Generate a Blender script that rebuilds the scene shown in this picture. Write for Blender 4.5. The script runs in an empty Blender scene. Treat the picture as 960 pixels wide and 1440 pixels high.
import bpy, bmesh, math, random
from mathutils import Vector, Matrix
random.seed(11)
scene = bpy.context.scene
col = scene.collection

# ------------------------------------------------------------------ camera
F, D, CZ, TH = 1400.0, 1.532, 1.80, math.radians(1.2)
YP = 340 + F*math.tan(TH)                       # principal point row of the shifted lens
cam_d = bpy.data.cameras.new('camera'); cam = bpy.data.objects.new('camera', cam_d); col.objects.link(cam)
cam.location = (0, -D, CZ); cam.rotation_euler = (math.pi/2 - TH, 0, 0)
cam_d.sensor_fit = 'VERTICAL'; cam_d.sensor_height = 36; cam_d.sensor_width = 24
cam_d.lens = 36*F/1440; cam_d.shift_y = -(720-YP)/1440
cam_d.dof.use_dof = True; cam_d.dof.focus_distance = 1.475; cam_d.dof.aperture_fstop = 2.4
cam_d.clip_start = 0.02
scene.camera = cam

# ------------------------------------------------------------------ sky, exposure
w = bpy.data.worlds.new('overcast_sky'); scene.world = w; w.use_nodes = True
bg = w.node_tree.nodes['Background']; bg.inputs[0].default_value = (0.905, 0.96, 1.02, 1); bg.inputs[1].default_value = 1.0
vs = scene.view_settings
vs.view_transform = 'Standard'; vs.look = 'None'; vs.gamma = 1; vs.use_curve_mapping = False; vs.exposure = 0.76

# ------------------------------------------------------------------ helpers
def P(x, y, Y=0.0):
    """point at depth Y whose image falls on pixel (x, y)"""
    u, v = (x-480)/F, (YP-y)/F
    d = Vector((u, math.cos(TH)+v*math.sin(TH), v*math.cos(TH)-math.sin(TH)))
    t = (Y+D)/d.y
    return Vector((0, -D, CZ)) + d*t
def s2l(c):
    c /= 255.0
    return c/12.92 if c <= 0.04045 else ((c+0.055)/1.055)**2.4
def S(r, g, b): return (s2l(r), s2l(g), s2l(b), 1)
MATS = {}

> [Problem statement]
Reproduce the listing above verbatim, from first line to last.

> [Finished task]
Generate a Blender script that rebuilds the scene shown in this picture. Write for Blender 4.5. The script runs in an empty Blender scene. Treat the picture as 960 pixels wide and 1440 pixels high.
import bpy, bmesh, math, random
from mathutils import Vector, Matrix
random.seed(11)
scene = bpy.context.scene
col = scene.collection

# ------------------------------------------------------------------ camera
F, D, CZ, TH = 1400.0, 1.532, 1.80, math.radians(1.2)
YP = 340 + F*math.tan(TH)                       # principal point row of the shifted lens
cam_d = bpy.data.cameras.new('camera'); cam = bpy.data.objects.new('camera', cam_d); col.objects.link(cam)
cam.location = (0, -D, CZ); cam.rotation_euler = (math.pi/2 - TH, 0, 0)
cam_d.sensor_fit = 'VERTICAL'; cam_d.sensor_height = 36; cam_d.sensor_width = 24
cam_d.lens = 36*F/1440; cam_d.shift_y = -(720-YP)/1440
cam_d.dof.use_dof = True; cam_d.dof.focus_distance = 1.475; cam_d.dof.aperture_fstop = 2.4
cam_d.clip_start = 0.02
scene.camera = cam

# ------------------------------------------------------------------ sky, exposure
w = bpy.data.worlds.new('overcast_sky'); scene.world = w; w.use_nodes = True
bg = w.node_tree.nodes['Background']; bg.inputs[0].default_value = (0.905, 0.96, 1.02, 1); bg.inputs[1].default_value = 1.0
vs = scene.view_settings
vs.view_transform = 'Standard'; vs.look = 'None'; vs.gamma = 1; vs.use_curve_mapping = False; vs.exposure = 0.76

# ------------------------------------------------------------------ helpers
def P(x, y, Y=0.0):
    """point at depth Y whose image falls on pixel (x, y)"""
    u, v = (x-480)/F, (YP-y)/F
    d = Vector((u, math.cos(TH)+v*math.sin(TH), v*math.cos(TH)-math.sin(TH)))
    t = (Y+D)/d.y
    return Vector((0, -D, CZ)) + d*t
def s2l(c):
    c /= 255.0
    return c/12.92 if c <= 0.04045 else ((c+0.055)/1.055)**2.4
def S(r, g, b): return (s2l(r), s2l(g), s2l(b), 1)
MATS = {}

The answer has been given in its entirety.